La montaña rusa no pintaba para nada segura, estaba armada con metales oxidados y chirriaba como si se fuera a venir abajo de un momento a otro. El parque de atracciones, en general, producía esa mescolanza de sensaciones que se compone de miedo con vergüenza. Pero, una vez más, me pareció de mal gusto decirle al Vegetal la misma famosa frase que más tarde aprendería de Bartleby, el escribiente: “Preferiría no hacerlo”. Hay momentos, lo sabemos aunque tengamos 8 años, en los que tenemos que asumirnos como padres protectores de nuestros propios padres.

Me subí a aquel aparato nefasto, no una vez, sino cuatro. Las cuatro veces (como los cuatro penales en pantuflas) que el vegetal quiso. Recuerdo la vista del techo del supermercado desde las alturas, recuerdo también que no disfruté del viaje ni de subida ni de bajada ni en ningún sector del recorrido. Recuerdo, sobre todo, el vértigo y el mareo. Pero aún así puse cara de palo, domestiqué el temblor de piernas y asumí como naturales los nudos en la garganta y la boca del estómago. Lo hice por no decepcionar al Vegetal, quien se gozaba el viaje con la misma tranquilidad y la misma sonrisa calma con la que me había metido los cuatro penaltis.

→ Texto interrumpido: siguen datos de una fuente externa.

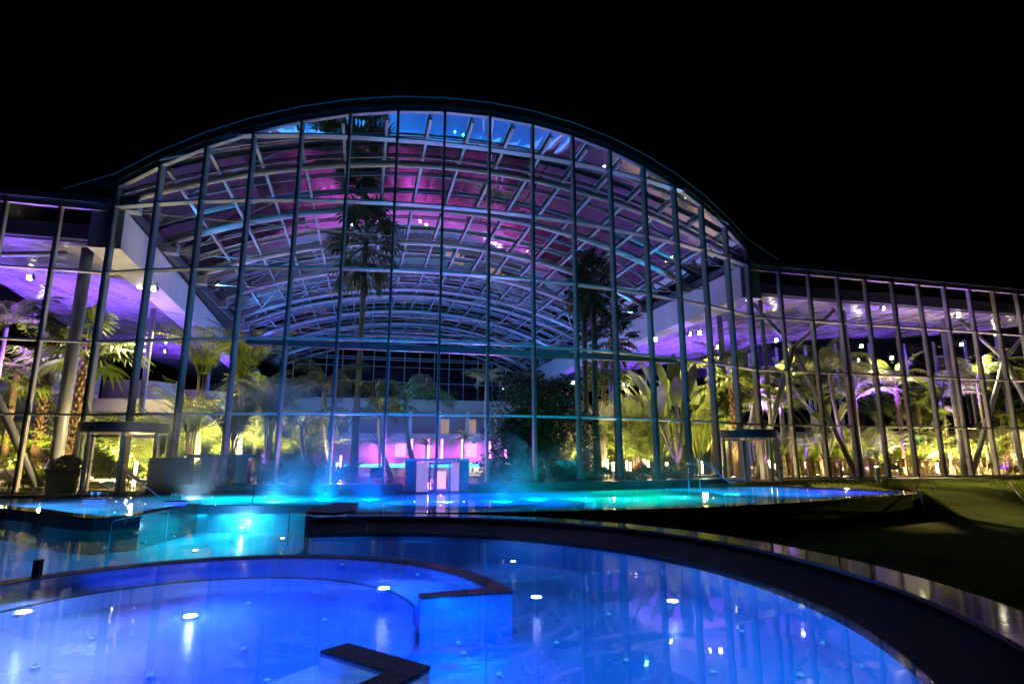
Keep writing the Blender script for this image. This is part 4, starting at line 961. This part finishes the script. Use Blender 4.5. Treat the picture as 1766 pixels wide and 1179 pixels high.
# ================================================================== LAMPS
def tube_lamp(px, Y, ytop, ybot, mt_, lab, power, color, r_=.045):
    z1 = zat(ytop, Y); z0 = max(.25, zat(ybot, Y)); X = atY(px, Y, (z0+z1)/2)
    o = thing('tube_lamp', lab, 'floor lamp', (X, Y, .18), 0, 'glowing tube lamps in the hall')
    MB().cyl(0, 0, 0, .06, .13, 16).build('foot', 'dark', o)
    MB().cyl(0, 0, z0-.18, z1-.18, r_, 10).build('tube', mt_, o)
    if z0-.18 > .1: MB().cyl(0, 0, .06, z0-.18, .02, 8).build('stem', 'dark', o)
    if power: light('tube_light', 'POINT', (0, -.25, (z0+z1)/2-.18), power*(5 if px > 1440 else 1.3), color, o, .15)
WM, MG = (1, .72, .32), (1, .15, .9)
TL = [(384, 28, 803, 812, 'e_warm', 200, WM, .05), (233, 26.6, 795, 843, 'e_warm', 1400, WM, .06), (26, 27.5, 792, 812, 'e_warm', 120, WM, .06), (88, 27.8, 794, 806, 'e_warm', 150, WM, .07), (95, 28.2, 797, 808, 'e_warm', 0, WM, .07),
 (710, 46, 757, 792, 'e_mag', 500, MG, .07), (739, 46, 757, 792, 'e_mag', 500, MG, .07), (762, 46.5, 757, 790, 'e_mag', 0, MG, .07), (797, 46, 757, 790, 'e_mag', 500, MG, .07), (845, 46, 760, 796, 'e_mag', 300, MG, .07), (872, 45, 775, 800, 'e_mag', 200, MG, .07),
 (587, 38, 785, 822, 'e_mag', 300, MG, .06), (581, 36, 798, 815, 'e_warm', 200, WM, .05), (855, 40, 796, 812, 'e_warm', 200, WM, .07), (879, 41, 793, 812, 'e_warm', 200, WM, .05),
 (1034, 34.5, 795, 816, 'e_warm', 200, WM, .06), (1047, 36, 792, 808, 'e_warm', 150, WM, .07), (1058, 35, 797, 811, 'e_warm', 200, WM, .08), (1081, 35.5, 794, 812, 'e_warm', 200, WM, .06), (1087, 36.5, 797, 812, 'e_warm', 0, WM, .05), (1118, 36, 794, 806, 'e_warm', 150, WM, .06), (1150, 37, 797, 808, 'e_warm', 150, WM, .08), (1211, 34, 795, 815, 'e_warm', 150, WM, .04),
 (1390, 41.5, 796, 812, 'e_warm', 200, WM, .05), (1452, 42, 796, 810, 'e_warm', 250, WM, .07), (1547, 42, 799, 812, 'e_warm', 250, WM, .07), (1616, 43, 798, 813, 'e_warm', 300, WM, .08), (1659, 43, 803, 815, 'e_warm', 150, WM, .05), (1681, 43.5, 793, 811, 'e_warm', 300, WM, .08), (1688, 42.6, 799, 818, 'e_warm', 0, WM, .06), (1763, 43, 797, 818, 'e_warm', 300, WM, .09)]
for k, t_ in enumerate(sorted(TL)):
    lab = 'vertical glowing %s tube lamp, %s of the tube lamps from the left' % ('magenta' if t_[4] == 'e_mag' else 'warm white', ordn(k+1))
    tube_lamp(t_[0], t_[1], t_[2], t_[3], t_[4], lab, t_[5], t_[6], t_[7])
# flood lamps high on columns and ceiling
FL = [(16, 27, 430, 0), (52, 30, 478, 1), (242, 31, 493, 1), (266, 30, 497, 1), (305, 38, 541, 1), (65, 38, 559, 0), (97, 34, 606, 0), (250, 52, 604, 0), (285, 52, 605, 0), (350, 50, 578, 0), (1103, 42, 660, 0), (1130, 37, 584, 1), (1190, 36, 575, 0), (1206, 36.5, 573, 1), (1237, 41, 598, 1), (1238, 45, 617, 1), (1256, 35, 512, 0), (1178, 47, 635, 1), (1083, 48, 661, 1), (1075, 49, 662, 0), (988, 44, 659, 1), (1288, 34, 515, 0),
      (1338, 42, 586, 1), (1485, 44, 596, 1), (1523, 37, 531, 0), (1537, 42, 616, 1), (1652, 39.5, 543, 1), (1640, 45, 580, 0), (1657, 44, 593, 1), (1644, 44, 594, 0), (1480, 46, 620, 0), (1748, 45, 600, 0), (1715, 45, 575, 0), (868, 62, 671, 0)]
for k, (px, Y, y, on) in enumerate(sorted(FL)):
    z = zat(y, Y); X = atY(px, Y, z)
    o = thing('flood_lamp', 'small bright flood lamp high inside the hall, %s from the left' % ordn(k+1), 'flood lamp', (X, Y, z), 0, 'flood lamps inside the hall')
    MB().box(-.16, .16, -.05, .16, -.1, .1).build('housing', 'dark', o); MB().cyl(0, .2, -.02, .4, .03, 8).build('bracket', 'dark', o)
    MB().lathe(0, -.02, [(.11 if on else .06, -.15), (.12 if on else .07, -.105)], 14).build('lens', 'e_flood', o)
    MB().cyl(0, -.07, -.07, .07, .10 if on else .05, 12).build('reflector', 'e_flood', o)
    if on: light('flood_light', 'SPOT', (0, -.05, -.2), 40000 if px > 1320 else 4500, (1, .74, .34), o, .12, target=(-2, -11.5, -9) if px > 1320 else (0, -.2, -4), spot=34 if px > 1320 else 100)
# uplights among plants
UP = []
for px, Y, c_, pw, aim in [
    (20, 28.0, 'w', 1500, 5), (75, 28.5, 'w', 1200, 6), (200, 29, 'w', 1500, 6), (265, 28.4, 'w', 1500, 6), (60, 32, 'v', 1500, 8), (215, 34, 'v', 1200, 8), (175, 28.5, 'w', 800, 6),
    (345, 28.3, 'w', 1700, 9), (415, 29.3, 'w', 1900, 9), (375, 31.5, 'w', 1500, 9), (470, 30, 'w', 800, 8), (430, 27.5, 'v', 500, 5), (545, 30.0, 'w', 700, 7), (600, 34, 'w', 500, 9),
    (690, 42, 'm', 1200, 6), (830, 48, 'm', 900, 8), (740, 34, 'c', 500, 7), (1005, 35.5, 'w', 1500, 7), (1045, 37, 'w', 1900, 9), (1075, 36, 'w', 1500, 6), (1110, 39, 'w', 1700, 7), (1030, 34, 'v', 800, 6), (1170, 33.7, 'v', 1300, 7), (1190, 35.8, 'w', 1500, 7), (1150, 38, 'w', 1500, 8),
    (1235, 37, 'w', 2000, 8), (1265, 35.0, 'w', 1700, 7), (1300, 37, 'w', 2000, 8), (1280, 39, 'v', 900, 6), (1345, 41, 'w', 1800, 8), (1375, 40, 'v', 1300, 6), (1410, 39, 'w', 1800, 9), (1450, 41, 'w', 1500, 8), (1440, 39.4, 'v', 1600, 6),
    (1500, 42, 'v', 1500, 7), (1530, 41, 'w', 2000, 8), (1570, 42.5, 'w', 2200, 9), (1560, 40.8, 'v', 1200, 6), (1620, 42, 'w', 2200, 8), (1600, 44, 'v', 1300, 7), (1670, 41.5, 'w', 2200, 9), (1700, 44, 'w', 1800, 8), (1750, 42.5, 'w', 2000, 9), (1735, 40.5, 'v', 800, 5), (1640, 41.0, 'w', 1500, 7)]:
    UP.append((px, Y, c_, pw, aim))
COLS = dict(w=(1, .74, .27), v=(.16, .03, 1), m=(.9, .12, 1), c=(.1, .8, .8))
NAM = dict(w='warm', v='violet', m='magenta', c='teal')
for k, (px, Y, c_, pw, aim) in enumerate(sorted(UP)):
    X = atY(px, Y, .3); o = thing('ground_uplight', 'small %s uplight on the hall floor, %s uplight from the left' % (NAM[c_], ordn(k+1)), 'uplight', (X, Y, .18), 0, 'uplights among the indoor plants')
    MB().lathe(0, 0, [(.09, 0), (.1, .12), (.12, .18)], 12).build('housing', 'dark', o); MB().cyl(0, 0, .181, .187, .09, 12).build('lens', 'e_candle' if c_ == 'w' else 'e_blue', o)
    light('uplight', 'SPOT', (0, 0, .3), pw*((.95 if px > 1320 else 1.3 if px > 1000 else 4.0 if 330 < px < 440 else 2.2) if c_ == 'w' else 2.1), COLS[c_], o, .1, target=(rr.uniform(-.5, .5), rr.uniform(.3, 1.2), aim), spot=88)
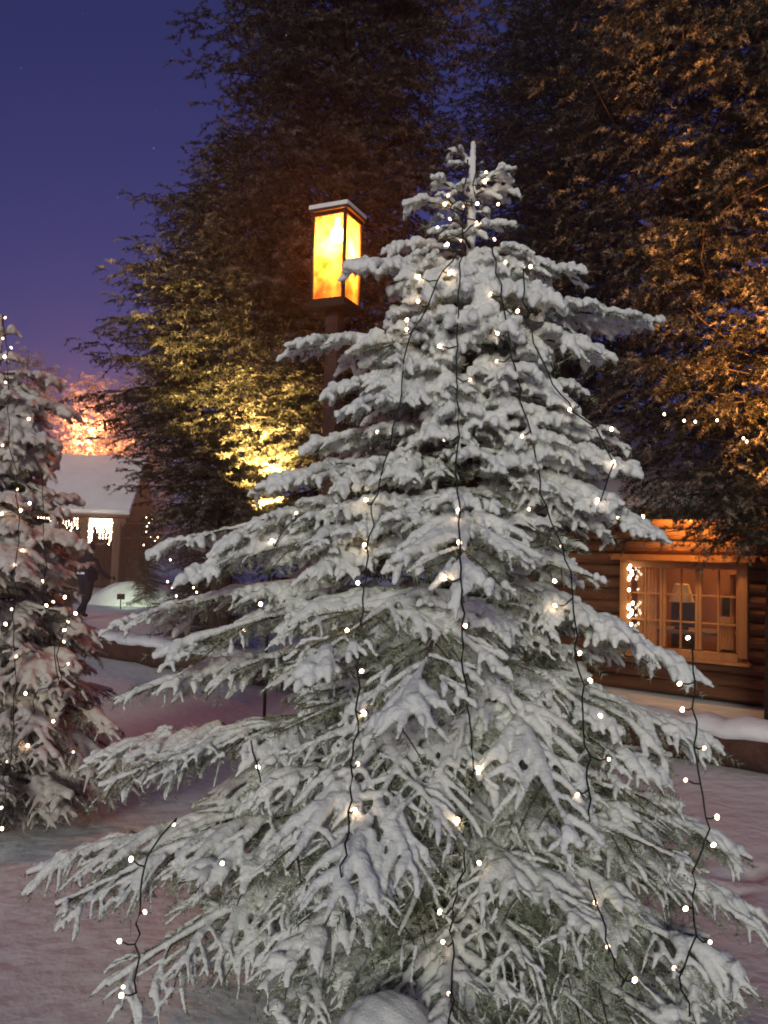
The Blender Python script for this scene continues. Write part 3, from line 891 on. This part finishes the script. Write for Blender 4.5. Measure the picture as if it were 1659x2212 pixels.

Al finalizar el cuarto viaje le dije a papá que tenía ganas enormes de orinar, que me esperara junto a la venta de algodón de azúcar (a pesar de estar consciente de que, si llegaba a comerse uno, iba a ser mucho más peligroso que la montaña rusa). Me fui al baño a la carrera y vomité como un poseso. Como Linda Blair en El Exorcista.  Vomité hasta que la arcada vino vacía. Me mojé la cara con agua fría, ensayé frente al espejo mi cara de “no pasa nada, qué bueno que estuvo el parque” y me fui a encontrarme con papá quien, por supuesto, tenía un algodón de azúcar morado en su mano derecha (para él) y en la izquierda uno azul (para mí).

De regreso, ya en el autobús, batallando con la náusea y con el algodón de azúcar que me llenaba la cara hasta el pelo, el viejo me puso una mano en la rodilla y dijo una única palabra: “Gracias”.

No agregó nada más. Yo tampoco. Ambos sabíamos muy bien por qué.